The updated plan recommends 43 network projects for delivery through the 2030s, including 16 options that were not included in the 2024 recommendations. The revisions account for changes in policy, generation assumptions, demand growth, connection reform, updated Future Energy Scenarios, and new proposals from transmission owners.
The network design is intended to support a reliable, clean, and cost-effective electricity system into the mid-2030s. It recommends a greater share of offshore cabling and prioritises onshore upgrades where possible, balancing system need, delivery risk, consumer cost, and local impacts.
The update precedes the whole-energy Centralised Strategic Network Plan, due in 2028, which is expected to bring electricity, gas, and hydrogen network planning into a more integrated framework. Until that enduring process is established, the Beyond 2030 update provides an interim view of the transmission infrastructure required for the next stage of electrification.

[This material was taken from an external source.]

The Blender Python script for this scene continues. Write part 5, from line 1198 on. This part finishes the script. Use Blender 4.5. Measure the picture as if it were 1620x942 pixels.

Britain’s transmission system is entering a period of structural expansion as demand rises and generation moves further from historic load centres. Electric vehicles, heat electrification, data centres, industrial load, new housing, and low-carbon technologies are all increasing the need for grid capacity, while offshore wind and remote renewable generation require power to move over longer distances.
Transmission reinforcement must connect new generation, reduce constraints, support interconnection, maintain system resilience, and create headroom for future demand. The investment estimate covers the physical scale of rebuilding a network around a different electricity system rather than adding incremental capacity to an unchanged grid.
Connection reform remains closely linked to the same delivery challenge. NESO and network operators have issued offers to more than half of the projects needed for 2030, marking progress against the connection queue, but a better-ordered queue still requires substations, transformers, circuits, cables, control systems, and construction capacity.
Routine asset renewal is also continuing alongside strategic expansion, including overhead line refurbishment on the south coast. The 2030s plan adds a larger transformation layer above maintenance and replacement work already required across the high-voltage system.
Network costs will remain under scrutiny because regulated transmission investment ultimately feeds into consumer charges. Under-building the grid carries its own costs, including congestion, curtailment, redispatch, delayed connections, and reliance on backup generation where clean power cannot reach demand centres.
Offshore transmission is particularly complex. New offshore wind zones may require export cables, offshore substations, converter stations, cable landfalls, onshore substations, and reinforcement deeper into the transmission system. More coordinated offshore connection design can reduce duplication in some areas, but it still depends on long-lead equipment and careful alignment with marine planning, local grid conditions, and onshore consenting.
The Beyond 2030 update sets a demanding delivery programme for Britain’s power system. Clean generation procurement will not be enough without network capacity built early enough to move the power once it is available. The practical test will be whether planning consent, regulatory approval, supply-chain capacity, and construction delivery can stay aligned across a decade of high-voltage expansion.